To understand how to calculate net present value (NPV), you must compare the initial investment to the present value of all future cash flows it will generate.
A positive NPV means the investment creates value, while a negative NPV means it destroys value relative to your required return. It essentially tells you—in today’s dollars—whether a project is worth the cost.
The formula:
> NPV = −Initial Investment + Σ [CFₜ / (1 + r)ᵗ]
Where CFₜ is the cash flow in period t, r is the discount rate, and t is the time period.
Step 1: Identify All Cash Flows
List every cash inflow and outflow associated with the project, including the initial investment (negative) and all future returns (positive or negative).
Example project:
- Initial investment: $80,000
- Year 1 return: $25,000
- Year 2 return: $30,000
- Year 3 return: $35,000
- Year 4 return: $20,000
Step 2: Choose Your Discount Rate
The discount rate reflects the minimum return you require – your cost of capital, hurdle rate, or opportunity cost.
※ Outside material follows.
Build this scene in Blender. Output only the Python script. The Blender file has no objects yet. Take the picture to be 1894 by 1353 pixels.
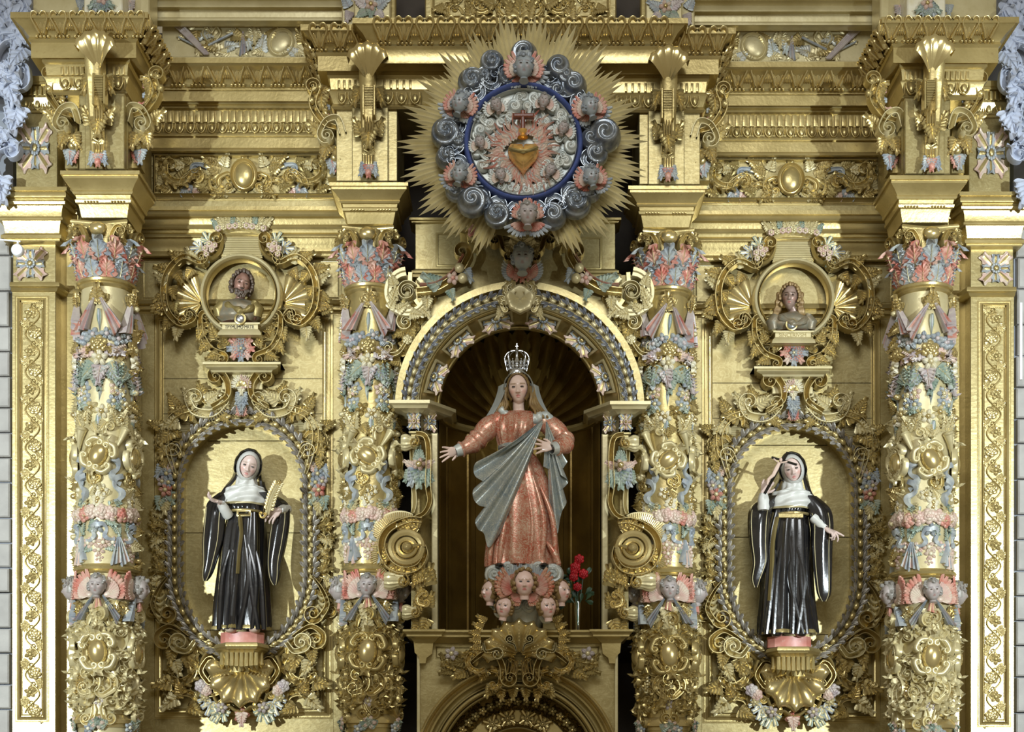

Common choices:
| Context | Typical Discount Rate |
|---|---|
| Corporate investment (WACC) | 8%-12% |
| Real estate investment | 8%-15% |
| Personal investment | Personal rate of return expectation |
| Government projects | 3%-7% |
| High-risk startups | 20%-35% |
For this example, use 10%.
Step 3: Calculate Present Value of Each Cash Flow
Divide each future cash flow by (1 + discount rate)^year:
| Year | Cash Flow | Calculation | Present Value |
|---|---|---|---|
| 0 | −$80,000 | Initial investment | −$80,000 |
| 1 | $25,000 | $25,000 / (1.10)¹ | $22,727 |
| 2 | $30,000 | $30,000 / (1.10)² | $24,793 |
| 3 | $35,000 | $35,000 / (1.10)³ | $26,296 |
| 4 | $20,000 | $20,000 / (1.10)⁴ | $13,660 |
Step 4: Sum All Present Values

> NPV = −$80,000 + $22,727 + $24,793 + $26,296 + $13,660
> NPV = +$7,476
The NPV is positive – the project returns more than the 10% required rate. Accept the project.
Step 5: Apply the Decision Rule
| NPV Result | Decision |
|---|---|
| Positive (+) | Accept – project creates value above required return |
| Zero (0) | Neutral – exactly meets required return |
| Negative (−) | Reject – project destroys value |
When comparing multiple projects, choose the one with the highest positive NPV.
Calculating NPV in Excel
Method 1: NPV Function
=NPV(discount_rate, cash_flow_year1:cash_flow_year4) + initial_investment
Note: Excel’s NPV function discounts from Period 1. Add the Period 0 investment separately (as a negative):
=NPV(0.10, 25000, 30000, 35000, 20000) + (−80000) = $7,476
Method 2: Manual calculation
Create a column for each year’s discount factor and multiply each cash flow – this makes assumptions visible and easier to audit.
Sensitivity Analysis: Test Your Assumptions
NPV is only as good as its inputs. Run sensitivity scenarios:
| Scenario | Discount Rate | NPV |
|---|---|---|
| Optimistic | 8% | $11,842 |
| Base case | 10% | $7,476 |
| Pessimistic | 12% | $3,375 |
| Break-even | ~14.5% | $0 |
If your NPV turns negative at a discount rate that seems realistic (say, 12%), the project’s margin of safety is thin – factor that into the decision.
The Bottom Line
Calculating NPV is a five-step process: list cash flows, choose a discount rate, calculate present value of each cash flow, sum them, subtract the initial investment. A positive result means the investment creates value above your required return. Do it in Excel for speed, but understand the mechanics so you can explain – and challenge – the assumptions behind any NPV model.